In a cohesive backfill, cohesion provides tensile strength — the soil can resist being pulled apart by a small tensile stress. Near the top of a retaining wall, the active pressure formula gives a negative value (tension), meaning the soil would need to pull on the wall to maintain equilibrium. In reality, the soil separates from the wall (or a tension crack forms in the soil) to a depth zc where the tensile stress reaches the cohesive tensile strength. Below zc, compression takes over and the wall is pushed outward. The tension crack is critical for stability because: (1) it reduces the effective length of the wall-soil contact, concentrating forces on the lower portion; (2) it can fill with rainwater, dramatically increasing the total lateral force — a common trigger for retaining wall failures after heavy rainfall.

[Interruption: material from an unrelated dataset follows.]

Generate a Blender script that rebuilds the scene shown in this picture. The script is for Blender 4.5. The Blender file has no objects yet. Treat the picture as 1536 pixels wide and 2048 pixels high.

Q3. How is Coulomb’s theory different from Rankine’s at a fundamental level?
Rankine’s theory starts with the state of stress in the soil mass and derives pressure from the condition of incipient plastic failure throughout the entire soil body — it is a stress field approach. The failure planes emerge naturally from the Mohr-Coulomb criterion. Coulomb’s theory starts with a force equilibrium of a single rigid triangular wedge of soil, assuming a planar failure surface, and finds the inclination that maximises the force on the wall — it is a limit equilibrium approach. Coulomb’s method is more versatile (handles wall friction, inclined walls, irregular backfills) but less rigorous for passive pressure. Rankine’s method is more theoretically elegant but limited to smooth vertical walls and level or simply inclined backfills.
Q4. Why must lateral earth pressure always be accompanied by a water pressure analysis for submerged or partially submerged walls?
Lateral earth pressure theories (Rankine and Coulomb) compute the effective horizontal stress from the soil skeleton — the force transmitted through grain-to-grain contacts. They do not include water pressure, which acts independently and is isotropic (equal in all directions). For a wall with a submerged backfill, the total lateral force on the wall is the sum of the effective earth pressure (from Kaγ′) and the hydrostatic pressure (γw×depth below WT). In many practical situations, the hydrostatic pressure exceeds the effective earth pressure — making drainage the single most cost-effective method of reducing lateral wall pressure. A well-drained backfill with KaγH² can be a small fraction of the force on a poorly drained wall carrying Kaγ′H² + ½γwH².